Art + Environment

Program Overview

Robert Rauschenberg was actively concerned about global warming and used his platform as an artist to raise awareness about environmental causes. In fact, he created the first poster for Earth Day in 1970 and would later generate a series of lithographs bringing attention to the United Nations Conference on Environment and Development held in 1992. Now, more than two decades later the Robert Rauschenberg Foundation sustains its founder’s legacy through the Art+ Environment program. The program:

•  supported contemporary artists using their craft to re-frame and expand the general public’s understanding of this global crisis through programs like Marfa Dialogues/NY and Marfa Dialogues/St. Louis, as well as grants to produce Lars Jan’s Holoscenes and Maya Lin’s What is Missing? memorial to biodiversity.

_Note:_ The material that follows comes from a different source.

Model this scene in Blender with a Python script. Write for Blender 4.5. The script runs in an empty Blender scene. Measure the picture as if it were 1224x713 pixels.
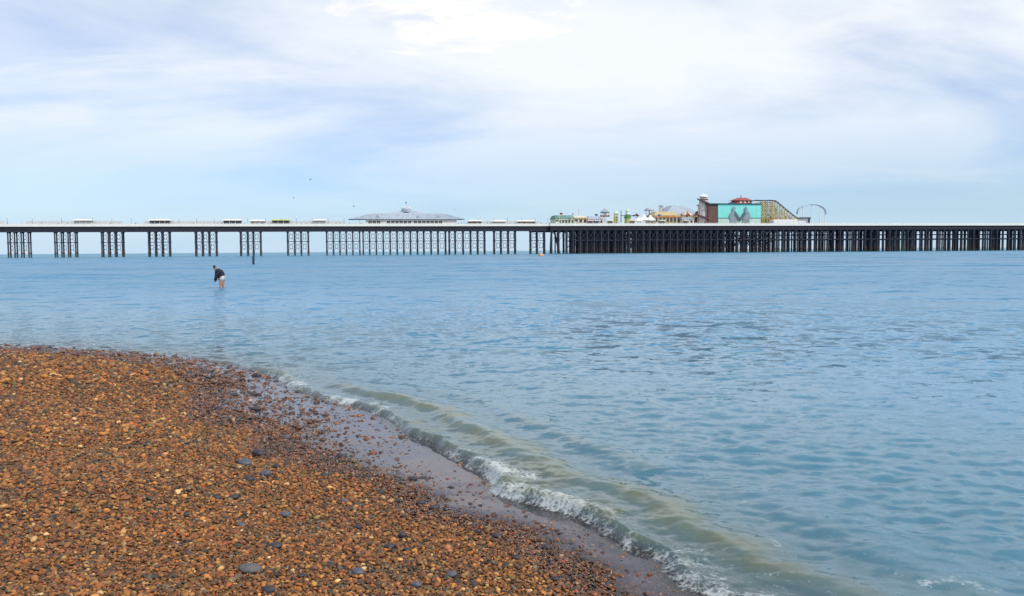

•  created a new initiative called the Climate Change Solutions Fund, that invites organizations with a track record of working to address the root causes of climate change to apply for funding. 

•  established a new partnership with the Sundance Institute to support films and emerging media projects that tackle one of the most critical issues of our time – climate change and the urgent need for action.


Program Goals

The Art + Environment program was created to support effective methods for addressing climate change that leverage creativity and broad-based civic engagement.
Program Values and Beliefs

Consistent with our commitment to upholding the legacy of our founder, Robert Rauschenberg, all of RRF’s philanthropy programs operate with a set of core values that embody his work as both an artist and a philanthropist. These values include experimentation, fearlessness, and pushing boundaries. Rauschenberg also sought to learn from other cultures, and to share his own knowledge in exchange for what he learned. The Art + Environment program retained this approach with a particular focus on:
  • Creative problem-solving and solutions orientation – looking at an issue in new ways that actually shift its paradigm.
  • Interdisciplinary collaboration – experience and enthusiasm for working with people who have a variety of expertise, experience, and training, as well as those whose beliefs, values, and norms differ from your own.
  • Risk-taking – an ability to move outside of the status quo; comfort with uncertainty, improvisation, and/or iteration in the context of continuous learning.